**WHAT YOU SHOULD DO:**
Say how many lines contain the word "picture" and give no other text.

**LISTED RECORDS:**
+===+
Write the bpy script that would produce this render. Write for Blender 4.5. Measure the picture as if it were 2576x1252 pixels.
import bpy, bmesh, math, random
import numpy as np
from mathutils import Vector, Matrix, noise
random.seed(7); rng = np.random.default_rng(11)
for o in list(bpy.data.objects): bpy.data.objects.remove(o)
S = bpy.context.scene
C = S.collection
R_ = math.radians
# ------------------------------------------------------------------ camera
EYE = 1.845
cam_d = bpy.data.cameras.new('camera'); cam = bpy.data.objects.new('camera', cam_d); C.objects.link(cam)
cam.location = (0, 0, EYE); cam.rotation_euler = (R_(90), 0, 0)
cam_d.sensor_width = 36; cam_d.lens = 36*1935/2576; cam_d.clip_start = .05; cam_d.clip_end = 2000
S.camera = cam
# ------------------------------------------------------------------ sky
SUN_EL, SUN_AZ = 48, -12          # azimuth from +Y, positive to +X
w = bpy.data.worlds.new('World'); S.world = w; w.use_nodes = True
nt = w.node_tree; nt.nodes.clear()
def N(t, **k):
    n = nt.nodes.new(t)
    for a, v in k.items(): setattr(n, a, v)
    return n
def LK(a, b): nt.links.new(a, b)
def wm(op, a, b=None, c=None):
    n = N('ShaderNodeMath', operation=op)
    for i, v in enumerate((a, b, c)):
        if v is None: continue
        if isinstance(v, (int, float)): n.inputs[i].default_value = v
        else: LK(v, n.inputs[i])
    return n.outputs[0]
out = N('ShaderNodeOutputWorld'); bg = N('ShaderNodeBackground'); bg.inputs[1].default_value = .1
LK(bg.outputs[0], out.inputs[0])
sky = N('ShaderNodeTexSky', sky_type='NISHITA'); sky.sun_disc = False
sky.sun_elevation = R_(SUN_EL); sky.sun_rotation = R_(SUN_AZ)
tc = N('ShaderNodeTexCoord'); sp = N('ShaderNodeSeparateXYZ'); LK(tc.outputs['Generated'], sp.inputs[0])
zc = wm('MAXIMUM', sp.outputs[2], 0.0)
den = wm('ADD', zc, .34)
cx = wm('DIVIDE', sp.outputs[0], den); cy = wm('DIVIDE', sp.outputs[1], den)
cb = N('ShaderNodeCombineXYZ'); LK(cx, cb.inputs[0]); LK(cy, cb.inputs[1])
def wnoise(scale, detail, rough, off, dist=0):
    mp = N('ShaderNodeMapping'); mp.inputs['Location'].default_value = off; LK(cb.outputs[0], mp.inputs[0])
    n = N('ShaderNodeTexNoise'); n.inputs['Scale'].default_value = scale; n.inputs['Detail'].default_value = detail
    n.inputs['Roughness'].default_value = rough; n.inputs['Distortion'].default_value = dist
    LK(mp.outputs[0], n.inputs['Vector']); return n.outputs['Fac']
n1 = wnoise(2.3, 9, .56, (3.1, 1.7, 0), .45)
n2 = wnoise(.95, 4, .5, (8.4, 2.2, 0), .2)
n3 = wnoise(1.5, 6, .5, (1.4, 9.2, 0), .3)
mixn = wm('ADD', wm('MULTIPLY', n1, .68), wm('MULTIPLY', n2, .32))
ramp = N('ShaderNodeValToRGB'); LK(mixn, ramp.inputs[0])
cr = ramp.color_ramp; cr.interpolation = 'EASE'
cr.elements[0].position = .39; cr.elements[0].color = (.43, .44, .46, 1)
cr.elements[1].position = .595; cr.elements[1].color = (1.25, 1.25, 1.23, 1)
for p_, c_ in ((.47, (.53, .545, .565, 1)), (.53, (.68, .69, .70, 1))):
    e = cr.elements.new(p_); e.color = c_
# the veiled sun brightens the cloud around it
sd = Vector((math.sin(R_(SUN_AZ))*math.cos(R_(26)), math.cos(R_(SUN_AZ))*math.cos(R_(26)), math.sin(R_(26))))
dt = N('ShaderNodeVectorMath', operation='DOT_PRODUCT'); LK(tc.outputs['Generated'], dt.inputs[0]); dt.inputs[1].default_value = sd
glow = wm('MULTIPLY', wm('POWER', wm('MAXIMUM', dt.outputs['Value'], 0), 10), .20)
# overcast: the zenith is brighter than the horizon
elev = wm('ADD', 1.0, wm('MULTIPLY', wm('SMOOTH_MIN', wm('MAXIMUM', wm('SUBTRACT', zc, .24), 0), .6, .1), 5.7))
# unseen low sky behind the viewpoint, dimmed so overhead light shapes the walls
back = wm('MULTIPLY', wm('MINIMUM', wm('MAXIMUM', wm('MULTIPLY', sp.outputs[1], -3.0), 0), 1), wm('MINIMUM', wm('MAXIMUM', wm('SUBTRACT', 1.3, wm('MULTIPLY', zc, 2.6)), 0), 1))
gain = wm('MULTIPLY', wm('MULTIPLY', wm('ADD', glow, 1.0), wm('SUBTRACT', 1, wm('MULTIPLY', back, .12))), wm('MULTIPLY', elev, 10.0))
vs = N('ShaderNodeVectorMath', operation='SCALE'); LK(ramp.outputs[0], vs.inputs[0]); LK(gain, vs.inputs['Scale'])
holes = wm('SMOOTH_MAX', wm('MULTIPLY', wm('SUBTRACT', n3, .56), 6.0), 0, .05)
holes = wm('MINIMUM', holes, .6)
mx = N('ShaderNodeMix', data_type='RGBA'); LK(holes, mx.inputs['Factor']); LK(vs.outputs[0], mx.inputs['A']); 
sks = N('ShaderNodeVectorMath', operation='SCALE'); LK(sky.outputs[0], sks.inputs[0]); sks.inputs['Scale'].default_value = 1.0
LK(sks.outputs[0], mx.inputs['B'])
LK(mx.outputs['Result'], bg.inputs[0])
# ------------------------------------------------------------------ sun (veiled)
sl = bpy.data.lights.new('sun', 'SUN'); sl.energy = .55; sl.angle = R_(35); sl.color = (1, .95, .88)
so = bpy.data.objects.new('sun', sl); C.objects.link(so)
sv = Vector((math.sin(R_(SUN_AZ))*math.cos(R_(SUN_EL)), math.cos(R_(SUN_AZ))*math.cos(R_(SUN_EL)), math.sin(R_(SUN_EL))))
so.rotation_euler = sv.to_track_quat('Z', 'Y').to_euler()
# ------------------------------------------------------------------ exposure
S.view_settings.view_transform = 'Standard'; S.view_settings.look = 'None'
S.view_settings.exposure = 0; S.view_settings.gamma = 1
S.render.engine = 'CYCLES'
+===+
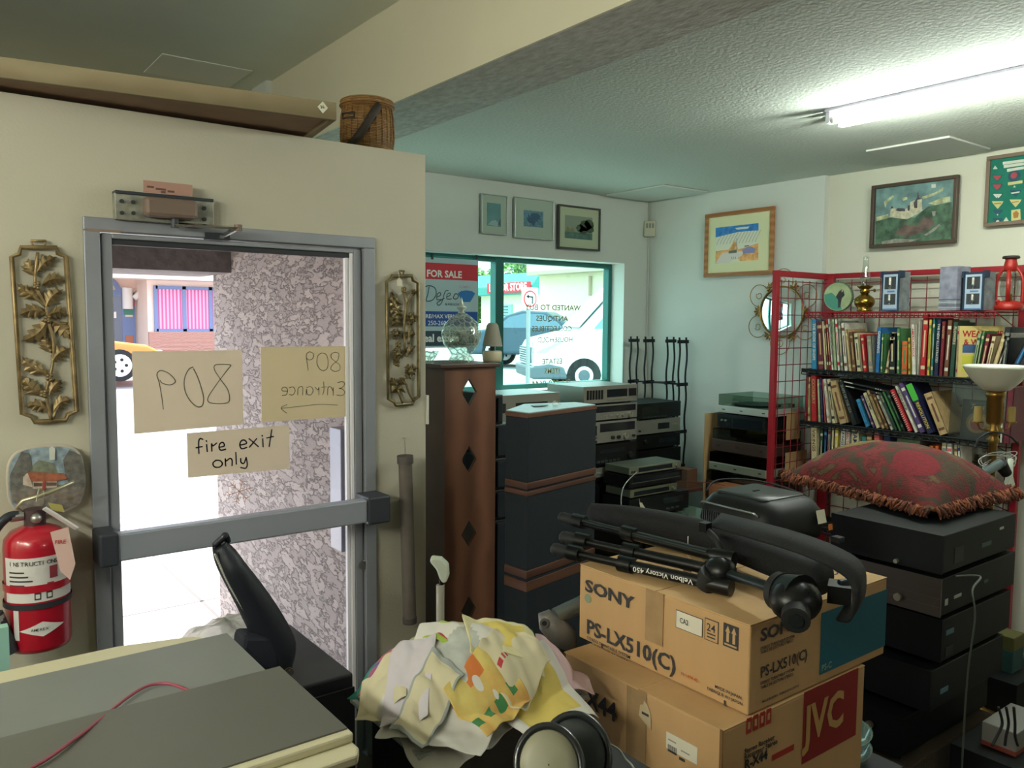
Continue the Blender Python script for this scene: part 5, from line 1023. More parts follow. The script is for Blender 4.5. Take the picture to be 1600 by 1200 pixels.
+===+
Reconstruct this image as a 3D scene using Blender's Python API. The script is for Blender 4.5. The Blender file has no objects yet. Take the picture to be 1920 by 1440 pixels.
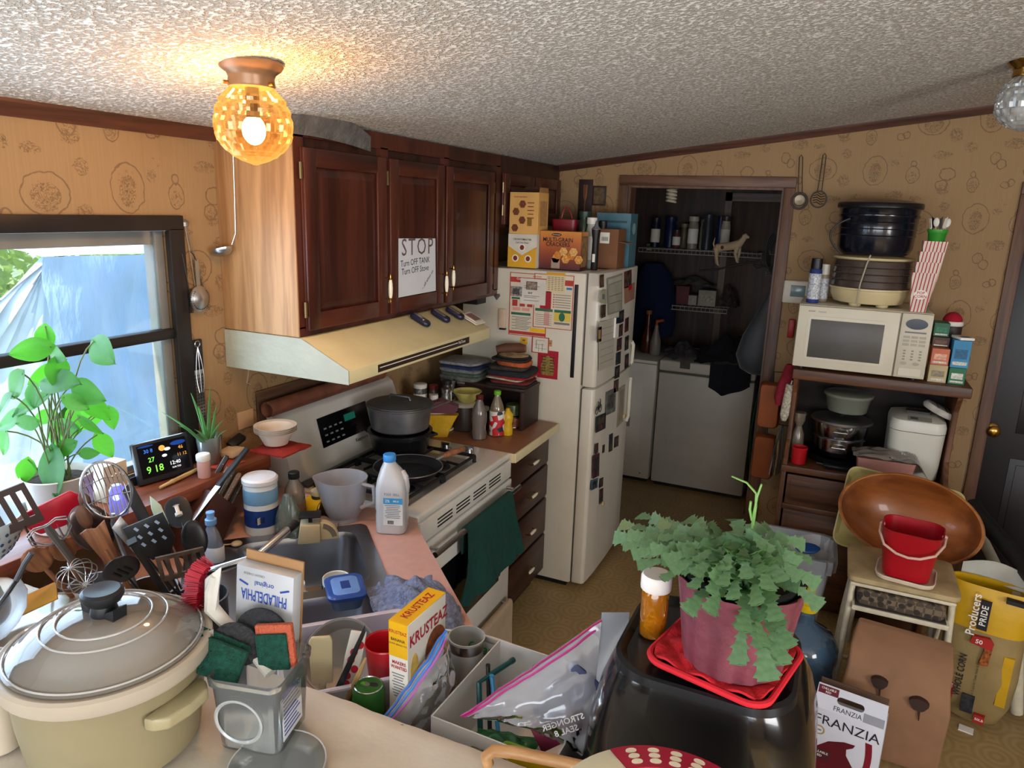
+===+
**CORRECT ANSWER:**
3